Mr. Abdel Salam was appointed to run the exchange by Prime Minster Essam Sharaf the day before the reopening, after the previous chairman, Khaled Serry Siam tendered his resignation on March 16. He said he did not hesitate to take the job. “I don’t think there is any Egyptian in the phase we are passing through who would turn down any mandate he is assigned,” he said.
He has agreed to head the exchange for six months, a critical period in Egypt’s economic and political transition. “What I see in front of me is that the investors have begun to work and have confidence in the market,” he said, pointing to his computer screens.
“Local investors account for 44.7 percent,” of daily trading, he noted, while “foreign investment represents 55.3 percent.”
“Retail investment,” he added, “and I see this as a good indicator, is about 29 percent” of daily turnover, with institutions accounting for about 71 percent.
If the previous chairman was seen by some as too close to the old regime of President Hosni Mubarak, Mr. Abdel Salam is no outsider. A retired general who served 26 years in the military before leaving in 1989, he is also tech-savvy, with an MBA in information systems technology, a field in which he worked for more than a decade in the army. After retiring from the military he became information technology manager at the Capital Market Authority, the stock market regulator, which was introducing a new trading system for the bourse.

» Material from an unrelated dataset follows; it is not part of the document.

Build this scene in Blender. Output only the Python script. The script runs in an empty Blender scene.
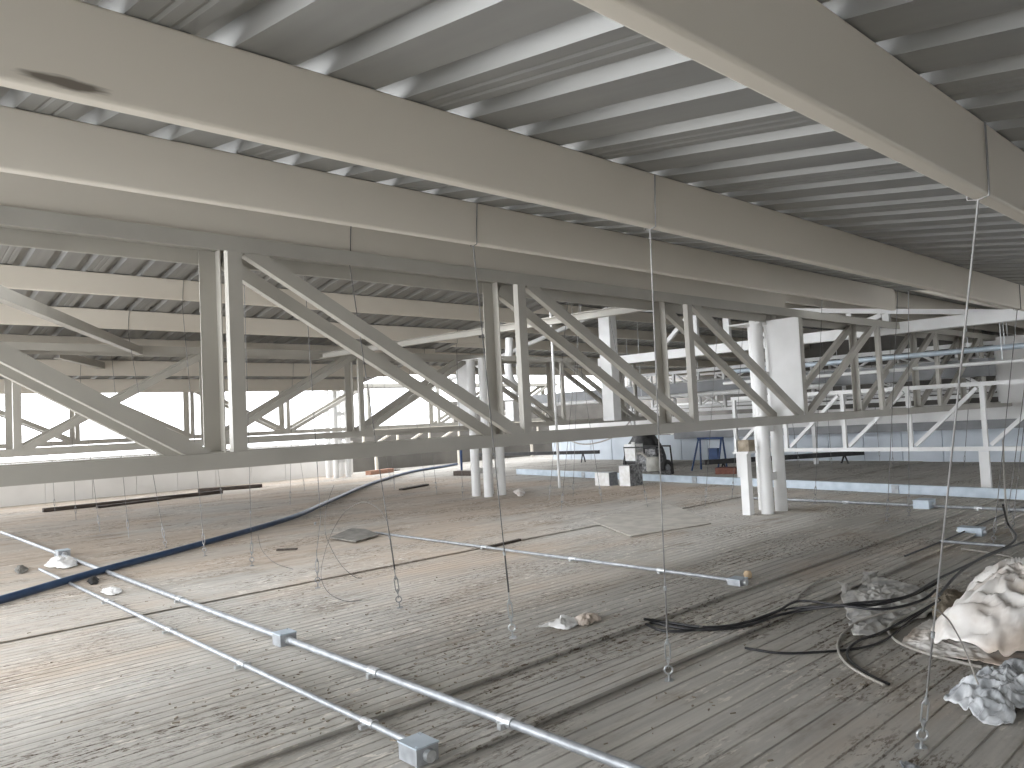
import bpy, bmesh, math, random
from mathutils import Vector, Matrix, noise
random.seed(7)
SC = bpy.context.scene
COL = SC.collection
V = Vector
# ------------------------------------------------------------------ camera
CAM_H = 1.6
FPX = 767.587
YAW, PITCH, ROLL = math.radians(46.969), math.radians(2.7305), math.radians(-2.8206)
def cam_axes():
    cy, sy = math.cos(YAW), math.sin(YAW)
    cp, sp = math.cos(PITCH), math.sin(PITCH)
    f = V((cy*cp, sy*cp, sp)); r = V((sy, -cy, 0)); u = r.cross(f)
    r2 = r*math.cos(ROLL) + u*math.sin(ROLL)
    u2 = u*math.cos(ROLL) - r*math.sin(ROLL)
    return r2, u2, f
RR, UU, FF = cam_axes()
cam_data = bpy.data.cameras.new('camera')
cam = bpy.data.objects.new('camera', cam_data)
COL.objects.link(cam)
m = Matrix((RR, UU, -FF)).transposed().to_4x4()
m.translation = V((0, 0, CAM_H))
cam.matrix_world = m
cam_data.sensor_width = 36.0
cam_data.lens = FPX/1024*36.0
cam_data.clip_start = 0.02
cam_data.clip_end = 500
SC.camera = cam
# survey helper: a measured photo point -> the place in the room it stands at
def ray(x, y): return RR*((x-512)/FPX) + UU*((384-y)/FPX) + FF
def fl(x, y, z=0.0):
    d = ray(x, y); p = V((0, 0, CAM_H)) + d*((z-CAM_H)/d.z); return p
def aty(x, y, Y):
    d = ray(x, y); return V((0, 0, CAM_H)) + d*(Y/d.y)
def atx(x, y, X):
    d = ray(x, y); return V((0, 0, CAM_H)) + d*(X/d.x)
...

Working with the authority, the Paris Stock Exchange and its clearing organization Sicovam — now Euroclear France — Mr. Abdel Salam started Misr for Central Clearing, Depository and Registry, or MCDR, in 1996. He remains chairman of the company, which provides clearing and settlement services for the Cairo and Alexandria exchanges.
At MCDR, he used his technical expertise to make cost savings that were key to the clearer’s success. Capital market laws and regulations were in flux at the time, and the clearing, settlement and depository system needed to be modified and upgraded: “All the electronics systems were done in-house, which saved a lot of money,” he said.
This is not Mr. Abdel Salam’s first stint as head of the Egyptian Exchange: In 2004 and 2005 he served as chairman for about a year, overseeing the electronic link-up of MCDR to the exchange.
At a time when consolidation between share markets is a global trend, Mr. Abdel Salam’s ambitions include fostering closer links among the Egyptian Exchange and other markets in the region to improve the flow of market data and encourage cross-border investment. “I want to see the increase of communication links between the bourse and other financial institutions to allow for the ease of information exchange,” he said. “We want to create a cloud between the regional markets.”
Although rules and regulations vary widely between markets, even modest improvements in electronic links could encourage Egyptian traders to invest abroad and foreign traders to bring their money into the Egyptian bourse, he said.
The chairman has begun establishing links between MCDR and clearing companies in Europe, South Africa and the Arab world. “It gives investors confidence in cross-border transactions,” he said. “We want there to be an electronic relationship in order to ease the movement of cross-border settlement.”
Among other innovations to strengthen market liquidity, an Investor Protection Fund managed by MCDR will shortly provide the start-up capital for a ground-breaking stock investment fund called “Egypt for the Future.” The fund, issuing shares priced at 10 Egyptian pounds, about $1.70, is intended to make the market accessible to even the smallest investor.
“Anyone with spare liquidity — even the very simple individual who has 10 or 20 Egyptian pounds — can invest them in the market,” Mr. Abdel Salam said.